- _DATASET EXTRACT_:
>>>>>

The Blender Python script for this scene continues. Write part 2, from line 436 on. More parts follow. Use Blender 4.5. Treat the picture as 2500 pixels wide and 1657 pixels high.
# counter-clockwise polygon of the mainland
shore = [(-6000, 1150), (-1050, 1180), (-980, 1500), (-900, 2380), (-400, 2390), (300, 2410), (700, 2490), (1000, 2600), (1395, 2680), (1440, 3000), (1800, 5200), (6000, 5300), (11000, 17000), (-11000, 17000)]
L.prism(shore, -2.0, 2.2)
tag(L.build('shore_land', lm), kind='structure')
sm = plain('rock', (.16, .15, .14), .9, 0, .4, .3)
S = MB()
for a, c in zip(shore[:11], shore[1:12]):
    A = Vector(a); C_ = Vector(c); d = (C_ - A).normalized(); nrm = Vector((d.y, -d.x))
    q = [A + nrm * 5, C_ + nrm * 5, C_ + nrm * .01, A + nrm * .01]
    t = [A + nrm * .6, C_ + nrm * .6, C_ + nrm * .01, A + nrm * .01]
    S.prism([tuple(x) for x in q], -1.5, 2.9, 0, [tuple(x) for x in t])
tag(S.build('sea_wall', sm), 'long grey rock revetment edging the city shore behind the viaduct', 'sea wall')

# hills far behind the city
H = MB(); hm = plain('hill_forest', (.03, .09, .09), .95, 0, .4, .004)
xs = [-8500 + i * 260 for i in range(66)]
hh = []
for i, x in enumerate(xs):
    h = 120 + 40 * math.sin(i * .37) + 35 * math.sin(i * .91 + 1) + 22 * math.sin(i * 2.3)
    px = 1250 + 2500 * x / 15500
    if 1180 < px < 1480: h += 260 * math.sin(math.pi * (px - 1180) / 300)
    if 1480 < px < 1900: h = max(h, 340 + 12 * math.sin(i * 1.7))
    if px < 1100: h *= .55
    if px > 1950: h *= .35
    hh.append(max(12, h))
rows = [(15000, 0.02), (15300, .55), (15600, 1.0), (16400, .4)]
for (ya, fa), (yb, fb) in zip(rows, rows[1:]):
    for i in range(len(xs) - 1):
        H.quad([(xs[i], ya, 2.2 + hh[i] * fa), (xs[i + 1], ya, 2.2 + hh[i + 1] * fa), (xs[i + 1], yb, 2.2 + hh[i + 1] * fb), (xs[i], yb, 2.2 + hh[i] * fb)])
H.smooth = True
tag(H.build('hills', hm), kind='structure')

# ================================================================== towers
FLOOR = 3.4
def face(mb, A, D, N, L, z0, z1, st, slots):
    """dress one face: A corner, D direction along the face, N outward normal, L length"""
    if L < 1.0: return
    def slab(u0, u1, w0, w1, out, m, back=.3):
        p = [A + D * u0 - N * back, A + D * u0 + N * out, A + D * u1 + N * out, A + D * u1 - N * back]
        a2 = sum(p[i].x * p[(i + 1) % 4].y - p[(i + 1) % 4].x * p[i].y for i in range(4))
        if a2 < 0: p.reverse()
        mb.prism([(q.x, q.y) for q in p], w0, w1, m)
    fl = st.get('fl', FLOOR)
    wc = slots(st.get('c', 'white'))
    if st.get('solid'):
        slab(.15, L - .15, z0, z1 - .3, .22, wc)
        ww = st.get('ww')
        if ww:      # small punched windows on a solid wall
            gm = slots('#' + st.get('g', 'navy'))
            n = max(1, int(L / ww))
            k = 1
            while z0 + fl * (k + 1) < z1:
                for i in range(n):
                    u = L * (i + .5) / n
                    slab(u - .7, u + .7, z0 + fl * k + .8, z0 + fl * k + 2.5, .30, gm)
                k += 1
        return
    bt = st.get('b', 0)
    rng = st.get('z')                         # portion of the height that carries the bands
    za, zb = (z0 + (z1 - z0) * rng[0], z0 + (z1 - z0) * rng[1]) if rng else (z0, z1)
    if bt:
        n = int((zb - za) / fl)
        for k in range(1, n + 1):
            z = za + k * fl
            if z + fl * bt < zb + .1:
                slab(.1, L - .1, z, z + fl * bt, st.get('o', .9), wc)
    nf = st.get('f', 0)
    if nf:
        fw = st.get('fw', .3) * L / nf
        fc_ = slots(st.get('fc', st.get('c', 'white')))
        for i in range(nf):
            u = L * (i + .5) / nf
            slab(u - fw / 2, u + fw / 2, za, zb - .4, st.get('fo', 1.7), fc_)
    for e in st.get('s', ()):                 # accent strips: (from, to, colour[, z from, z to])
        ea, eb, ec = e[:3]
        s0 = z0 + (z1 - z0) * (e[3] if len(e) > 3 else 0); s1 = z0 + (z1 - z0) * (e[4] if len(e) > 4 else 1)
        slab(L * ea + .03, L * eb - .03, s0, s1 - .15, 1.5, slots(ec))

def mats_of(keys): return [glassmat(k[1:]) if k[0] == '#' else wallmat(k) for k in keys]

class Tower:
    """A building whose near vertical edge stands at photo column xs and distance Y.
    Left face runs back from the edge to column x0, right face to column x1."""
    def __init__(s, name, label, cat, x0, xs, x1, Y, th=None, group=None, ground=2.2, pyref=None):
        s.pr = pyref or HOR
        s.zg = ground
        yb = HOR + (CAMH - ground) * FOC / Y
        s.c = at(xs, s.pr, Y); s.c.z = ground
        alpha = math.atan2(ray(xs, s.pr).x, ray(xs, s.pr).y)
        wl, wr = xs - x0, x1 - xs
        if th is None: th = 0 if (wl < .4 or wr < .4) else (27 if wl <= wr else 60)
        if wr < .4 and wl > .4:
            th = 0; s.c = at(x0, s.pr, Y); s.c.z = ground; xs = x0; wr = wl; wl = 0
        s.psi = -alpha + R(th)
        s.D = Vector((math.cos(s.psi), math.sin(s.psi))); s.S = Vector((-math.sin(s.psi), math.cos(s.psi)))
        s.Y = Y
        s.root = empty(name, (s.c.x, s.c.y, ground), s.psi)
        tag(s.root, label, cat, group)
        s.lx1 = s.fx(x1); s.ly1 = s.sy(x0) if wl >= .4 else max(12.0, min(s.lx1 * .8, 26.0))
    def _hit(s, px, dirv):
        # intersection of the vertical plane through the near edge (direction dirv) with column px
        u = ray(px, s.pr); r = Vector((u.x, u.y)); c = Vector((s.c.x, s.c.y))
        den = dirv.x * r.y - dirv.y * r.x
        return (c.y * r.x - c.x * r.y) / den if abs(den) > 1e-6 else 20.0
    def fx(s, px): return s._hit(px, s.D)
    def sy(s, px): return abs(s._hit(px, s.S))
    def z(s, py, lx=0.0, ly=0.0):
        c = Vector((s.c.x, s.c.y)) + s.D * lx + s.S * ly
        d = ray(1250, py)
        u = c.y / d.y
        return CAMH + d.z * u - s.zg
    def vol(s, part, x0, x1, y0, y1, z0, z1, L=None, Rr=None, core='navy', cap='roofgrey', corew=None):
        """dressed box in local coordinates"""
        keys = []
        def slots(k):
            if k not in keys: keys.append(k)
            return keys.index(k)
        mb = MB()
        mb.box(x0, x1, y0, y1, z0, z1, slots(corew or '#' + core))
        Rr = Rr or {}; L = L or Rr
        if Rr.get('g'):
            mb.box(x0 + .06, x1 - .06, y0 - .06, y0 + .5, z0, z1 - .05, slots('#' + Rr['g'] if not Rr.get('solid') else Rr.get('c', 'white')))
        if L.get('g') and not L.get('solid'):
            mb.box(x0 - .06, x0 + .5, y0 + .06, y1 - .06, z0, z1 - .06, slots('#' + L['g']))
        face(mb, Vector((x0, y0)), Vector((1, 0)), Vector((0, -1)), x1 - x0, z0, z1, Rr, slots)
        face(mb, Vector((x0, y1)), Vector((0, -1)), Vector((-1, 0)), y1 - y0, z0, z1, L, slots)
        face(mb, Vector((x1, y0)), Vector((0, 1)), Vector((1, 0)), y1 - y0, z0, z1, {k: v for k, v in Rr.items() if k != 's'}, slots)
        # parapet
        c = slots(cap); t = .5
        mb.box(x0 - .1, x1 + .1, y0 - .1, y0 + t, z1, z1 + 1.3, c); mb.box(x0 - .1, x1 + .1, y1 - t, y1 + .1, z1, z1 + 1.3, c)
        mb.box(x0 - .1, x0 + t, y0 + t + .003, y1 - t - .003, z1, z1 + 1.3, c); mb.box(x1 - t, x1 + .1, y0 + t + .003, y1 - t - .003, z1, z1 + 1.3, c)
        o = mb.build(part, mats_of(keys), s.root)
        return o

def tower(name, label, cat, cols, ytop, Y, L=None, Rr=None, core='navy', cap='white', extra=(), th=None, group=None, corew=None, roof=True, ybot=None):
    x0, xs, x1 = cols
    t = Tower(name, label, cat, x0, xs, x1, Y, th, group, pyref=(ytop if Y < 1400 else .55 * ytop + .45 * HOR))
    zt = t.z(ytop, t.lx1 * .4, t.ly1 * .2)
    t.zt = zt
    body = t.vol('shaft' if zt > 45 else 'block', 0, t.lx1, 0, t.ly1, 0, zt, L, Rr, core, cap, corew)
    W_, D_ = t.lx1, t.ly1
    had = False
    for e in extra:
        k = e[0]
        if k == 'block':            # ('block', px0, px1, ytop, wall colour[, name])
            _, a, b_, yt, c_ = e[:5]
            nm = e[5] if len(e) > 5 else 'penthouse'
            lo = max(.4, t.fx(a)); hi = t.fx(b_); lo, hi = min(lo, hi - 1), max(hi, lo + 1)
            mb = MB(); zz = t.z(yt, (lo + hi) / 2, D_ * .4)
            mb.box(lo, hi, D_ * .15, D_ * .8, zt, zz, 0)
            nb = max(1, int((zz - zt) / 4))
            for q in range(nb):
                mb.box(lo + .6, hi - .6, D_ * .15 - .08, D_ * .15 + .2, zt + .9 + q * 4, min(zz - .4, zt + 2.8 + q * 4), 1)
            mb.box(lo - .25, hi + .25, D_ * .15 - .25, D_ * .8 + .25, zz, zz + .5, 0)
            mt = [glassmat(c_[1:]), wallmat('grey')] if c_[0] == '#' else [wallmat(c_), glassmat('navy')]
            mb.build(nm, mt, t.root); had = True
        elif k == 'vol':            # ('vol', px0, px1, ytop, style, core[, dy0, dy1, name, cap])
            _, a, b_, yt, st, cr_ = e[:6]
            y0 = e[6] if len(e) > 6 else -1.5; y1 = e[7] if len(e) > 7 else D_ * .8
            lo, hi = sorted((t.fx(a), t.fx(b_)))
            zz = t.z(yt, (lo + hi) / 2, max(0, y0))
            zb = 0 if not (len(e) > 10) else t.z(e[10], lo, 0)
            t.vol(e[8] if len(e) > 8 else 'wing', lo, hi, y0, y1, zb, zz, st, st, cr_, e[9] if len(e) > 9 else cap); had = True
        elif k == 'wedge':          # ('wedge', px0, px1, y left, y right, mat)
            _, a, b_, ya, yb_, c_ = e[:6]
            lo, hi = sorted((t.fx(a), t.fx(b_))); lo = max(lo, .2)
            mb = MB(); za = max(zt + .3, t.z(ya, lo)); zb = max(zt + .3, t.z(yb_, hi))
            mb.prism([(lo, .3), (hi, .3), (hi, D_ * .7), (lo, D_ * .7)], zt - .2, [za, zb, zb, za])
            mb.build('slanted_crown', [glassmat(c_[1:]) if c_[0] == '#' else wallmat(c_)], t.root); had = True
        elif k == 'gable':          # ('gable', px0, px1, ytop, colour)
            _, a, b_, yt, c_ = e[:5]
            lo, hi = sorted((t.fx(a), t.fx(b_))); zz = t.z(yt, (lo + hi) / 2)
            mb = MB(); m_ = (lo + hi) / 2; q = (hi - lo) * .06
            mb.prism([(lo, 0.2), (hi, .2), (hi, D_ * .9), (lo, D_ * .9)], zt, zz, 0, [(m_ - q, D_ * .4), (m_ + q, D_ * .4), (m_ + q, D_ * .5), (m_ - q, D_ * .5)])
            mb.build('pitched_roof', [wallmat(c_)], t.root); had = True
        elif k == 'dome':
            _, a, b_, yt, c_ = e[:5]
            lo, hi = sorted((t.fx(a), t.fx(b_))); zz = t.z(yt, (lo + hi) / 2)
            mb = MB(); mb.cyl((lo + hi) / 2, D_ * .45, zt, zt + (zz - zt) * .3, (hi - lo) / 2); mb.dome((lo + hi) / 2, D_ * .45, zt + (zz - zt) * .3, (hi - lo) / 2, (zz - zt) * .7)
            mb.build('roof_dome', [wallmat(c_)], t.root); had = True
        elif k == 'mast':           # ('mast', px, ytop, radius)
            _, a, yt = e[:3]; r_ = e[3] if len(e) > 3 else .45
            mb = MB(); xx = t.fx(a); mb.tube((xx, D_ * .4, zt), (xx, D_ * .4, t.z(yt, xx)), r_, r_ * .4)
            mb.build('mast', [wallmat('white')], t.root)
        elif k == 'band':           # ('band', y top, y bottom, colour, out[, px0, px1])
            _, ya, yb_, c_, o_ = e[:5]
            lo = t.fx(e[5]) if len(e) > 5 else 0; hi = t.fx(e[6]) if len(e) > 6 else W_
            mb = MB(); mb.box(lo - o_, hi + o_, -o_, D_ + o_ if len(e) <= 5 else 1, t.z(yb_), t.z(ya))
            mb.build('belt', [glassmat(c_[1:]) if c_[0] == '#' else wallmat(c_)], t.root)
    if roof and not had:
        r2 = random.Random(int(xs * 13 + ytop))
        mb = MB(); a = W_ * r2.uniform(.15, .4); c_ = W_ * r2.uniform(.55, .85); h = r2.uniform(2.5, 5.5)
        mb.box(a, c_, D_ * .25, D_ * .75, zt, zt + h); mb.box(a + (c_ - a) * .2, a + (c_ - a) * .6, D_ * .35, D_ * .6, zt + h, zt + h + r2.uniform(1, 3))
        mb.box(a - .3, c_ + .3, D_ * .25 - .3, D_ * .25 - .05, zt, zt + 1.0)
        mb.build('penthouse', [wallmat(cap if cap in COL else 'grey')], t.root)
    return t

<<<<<

- _EXERCISE DIRECTIONS_: Starting at the first line of the data above, please restate word for word every line up to and including the one that holds "tag(S.build('sea_wall', sm), 'long", and add nothing else.

- _PROBLEM SOLUTION_:
The Blender Python script for this scene continues. Write part 2, from line 436 on. More parts follow. Use Blender 4.5. Treat the picture as 2500 pixels wide and 1657 pixels high.
# counter-clockwise polygon of the mainland
shore = [(-6000, 1150), (-1050, 1180), (-980, 1500), (-900, 2380), (-400, 2390), (300, 2410), (700, 2490), (1000, 2600), (1395, 2680), (1440, 3000), (1800, 5200), (6000, 5300), (11000, 17000), (-11000, 17000)]
L.prism(shore, -2.0, 2.2)
tag(L.build('shore_land', lm), kind='structure')
sm = plain('rock', (.16, .15, .14), .9, 0, .4, .3)
S = MB()
for a, c in zip(shore[:11], shore[1:12]):
    A = Vector(a); C_ = Vector(c); d = (C_ - A).normalized(); nrm = Vector((d.y, -d.x))
    q = [A + nrm * 5, C_ + nrm * 5, C_ + nrm * .01, A + nrm * .01]
    t = [A + nrm * .6, C_ + nrm * .6, C_ + nrm * .01, A + nrm * .01]
    S.prism([tuple(x) for x in q], -1.5, 2.9, 0, [tuple(x) for x in t])
tag(S.build('sea_wall', sm), 'long grey rock revetment edging the city shore behind the viaduct', 'sea wall')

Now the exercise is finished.